Como exemplo, pode pensar num número qualquer e subtraí-lo a outro número, desde que seja formado com os mesmos algarismos do anterior. A diferença obtida é sempre um múltiplo de 9. Imagine que peço para esconder um desses algarismos, desde que não seja o zero, e que me revele os restantes. Deve compreender que está a revelar o número escondido, ou não?

Mas todo este discurso não foi apenas para recordar procedimentos antigos. O meu objectivo é dar uma pista para facilitar a descoberta das idades de dois pais e dois filhos na figura de três pessoas – o neto, o pai e o avô.
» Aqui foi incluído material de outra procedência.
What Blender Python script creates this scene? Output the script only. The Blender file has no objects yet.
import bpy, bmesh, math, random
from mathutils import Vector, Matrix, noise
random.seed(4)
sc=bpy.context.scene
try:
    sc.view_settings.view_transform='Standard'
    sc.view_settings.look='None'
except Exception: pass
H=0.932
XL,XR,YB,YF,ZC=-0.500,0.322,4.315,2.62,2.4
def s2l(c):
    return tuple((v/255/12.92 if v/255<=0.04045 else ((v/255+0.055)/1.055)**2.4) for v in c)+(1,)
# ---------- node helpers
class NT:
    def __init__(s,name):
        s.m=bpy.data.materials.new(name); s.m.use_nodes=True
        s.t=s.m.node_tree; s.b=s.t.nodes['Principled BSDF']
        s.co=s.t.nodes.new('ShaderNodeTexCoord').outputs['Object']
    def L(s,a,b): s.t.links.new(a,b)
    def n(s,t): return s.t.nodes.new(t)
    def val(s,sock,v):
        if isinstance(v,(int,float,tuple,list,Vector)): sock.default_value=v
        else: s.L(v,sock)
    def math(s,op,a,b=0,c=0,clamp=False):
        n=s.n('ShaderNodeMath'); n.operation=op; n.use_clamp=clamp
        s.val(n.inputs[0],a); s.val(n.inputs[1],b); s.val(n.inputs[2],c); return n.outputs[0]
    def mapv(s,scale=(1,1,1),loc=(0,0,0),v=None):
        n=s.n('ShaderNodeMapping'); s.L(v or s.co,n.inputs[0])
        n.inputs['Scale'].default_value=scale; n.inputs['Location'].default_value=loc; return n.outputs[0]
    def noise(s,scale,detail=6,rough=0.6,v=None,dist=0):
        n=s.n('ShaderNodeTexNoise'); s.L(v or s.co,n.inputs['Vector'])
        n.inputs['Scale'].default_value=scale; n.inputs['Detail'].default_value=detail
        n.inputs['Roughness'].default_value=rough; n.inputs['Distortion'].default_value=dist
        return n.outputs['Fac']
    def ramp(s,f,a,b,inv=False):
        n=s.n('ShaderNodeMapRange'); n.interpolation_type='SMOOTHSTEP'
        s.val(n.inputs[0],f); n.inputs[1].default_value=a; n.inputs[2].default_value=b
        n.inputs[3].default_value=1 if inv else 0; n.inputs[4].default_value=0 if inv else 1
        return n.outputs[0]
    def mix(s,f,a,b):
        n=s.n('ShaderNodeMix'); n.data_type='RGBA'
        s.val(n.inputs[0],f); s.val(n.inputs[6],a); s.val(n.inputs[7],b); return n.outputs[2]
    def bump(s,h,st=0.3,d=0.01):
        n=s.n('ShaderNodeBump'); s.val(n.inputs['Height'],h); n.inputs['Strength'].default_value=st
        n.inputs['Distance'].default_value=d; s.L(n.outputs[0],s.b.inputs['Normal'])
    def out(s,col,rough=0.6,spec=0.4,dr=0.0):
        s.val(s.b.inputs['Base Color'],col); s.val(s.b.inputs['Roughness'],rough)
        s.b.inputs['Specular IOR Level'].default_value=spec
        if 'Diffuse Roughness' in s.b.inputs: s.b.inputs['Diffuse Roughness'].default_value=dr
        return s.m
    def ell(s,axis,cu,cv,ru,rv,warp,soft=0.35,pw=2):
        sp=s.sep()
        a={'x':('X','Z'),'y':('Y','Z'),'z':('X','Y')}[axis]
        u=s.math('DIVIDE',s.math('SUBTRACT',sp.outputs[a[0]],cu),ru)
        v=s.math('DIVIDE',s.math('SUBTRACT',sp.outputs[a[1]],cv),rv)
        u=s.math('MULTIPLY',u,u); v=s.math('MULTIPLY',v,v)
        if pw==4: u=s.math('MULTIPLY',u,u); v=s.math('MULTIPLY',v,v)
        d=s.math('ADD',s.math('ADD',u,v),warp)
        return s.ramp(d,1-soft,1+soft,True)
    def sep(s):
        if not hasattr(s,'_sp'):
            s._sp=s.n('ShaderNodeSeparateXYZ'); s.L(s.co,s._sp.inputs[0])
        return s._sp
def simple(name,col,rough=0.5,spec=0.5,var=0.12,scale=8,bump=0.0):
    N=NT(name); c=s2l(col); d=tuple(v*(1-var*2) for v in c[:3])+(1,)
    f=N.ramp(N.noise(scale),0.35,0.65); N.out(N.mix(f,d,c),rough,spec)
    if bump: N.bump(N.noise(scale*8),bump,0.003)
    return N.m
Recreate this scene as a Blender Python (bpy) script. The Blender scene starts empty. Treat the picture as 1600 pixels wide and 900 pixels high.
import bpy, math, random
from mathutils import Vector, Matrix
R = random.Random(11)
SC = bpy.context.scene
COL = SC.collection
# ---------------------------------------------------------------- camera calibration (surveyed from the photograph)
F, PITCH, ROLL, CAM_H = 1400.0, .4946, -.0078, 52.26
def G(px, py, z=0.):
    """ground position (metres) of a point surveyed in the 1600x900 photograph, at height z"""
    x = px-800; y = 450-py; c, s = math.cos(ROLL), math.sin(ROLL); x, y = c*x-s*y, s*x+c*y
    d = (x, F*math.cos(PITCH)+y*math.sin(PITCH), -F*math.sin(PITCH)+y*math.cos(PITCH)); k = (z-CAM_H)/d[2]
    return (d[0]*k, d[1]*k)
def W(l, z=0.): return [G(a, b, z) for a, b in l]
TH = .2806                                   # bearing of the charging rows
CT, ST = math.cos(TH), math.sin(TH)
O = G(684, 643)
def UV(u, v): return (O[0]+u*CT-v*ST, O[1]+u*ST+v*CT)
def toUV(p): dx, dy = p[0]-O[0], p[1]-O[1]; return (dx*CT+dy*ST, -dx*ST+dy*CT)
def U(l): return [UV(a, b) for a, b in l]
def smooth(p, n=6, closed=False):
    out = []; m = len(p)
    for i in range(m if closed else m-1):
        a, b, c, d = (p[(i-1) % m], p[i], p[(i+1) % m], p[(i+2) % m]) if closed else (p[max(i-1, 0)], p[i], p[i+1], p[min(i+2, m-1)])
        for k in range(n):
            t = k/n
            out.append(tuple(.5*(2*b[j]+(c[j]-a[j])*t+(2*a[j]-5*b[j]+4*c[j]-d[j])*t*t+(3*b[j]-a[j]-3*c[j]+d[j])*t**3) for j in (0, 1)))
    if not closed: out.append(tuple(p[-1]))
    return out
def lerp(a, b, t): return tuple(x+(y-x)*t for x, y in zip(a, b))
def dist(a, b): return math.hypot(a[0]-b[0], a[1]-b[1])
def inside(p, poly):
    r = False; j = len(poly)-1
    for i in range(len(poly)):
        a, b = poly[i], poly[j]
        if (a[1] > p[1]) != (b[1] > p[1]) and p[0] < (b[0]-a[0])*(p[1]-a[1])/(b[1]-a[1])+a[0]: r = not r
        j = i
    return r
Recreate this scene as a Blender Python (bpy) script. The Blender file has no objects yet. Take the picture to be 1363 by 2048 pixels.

O problema que proponho pode ser visto na sua versão original no livro Uma Paródia Matemática. A necessidade que tive em adaptar este problema, perdoe-me Brian Bolt, por o ter empobrecido, foi no sentido de lhe dar apenas a possibilidade de uma única solução.

Vamos então ao desafio: o ajudante de cozinha, Augusto, numa tentativa de prever o tempo que faltava para o seu chefe Artur se reformar, perguntou-lhe a idade. O Artur respondeu-lhe da seguinte forma:
- Invertendo os algarismos da minha idade obtém-se a do meu filho Bruno. A diferença das nossas idades é o triplo da idade do meu neto, que, por sua vez, tem um sétimo da minha idade.
O Augusto perguntou ainda: Terá sido pai adolescente?
- Muito longe disso, nem eu nem o meu filho fomos pais adolescentes, respondeu o velho Artur.

Afinal, quais são as idades do neto, do pai e do avô?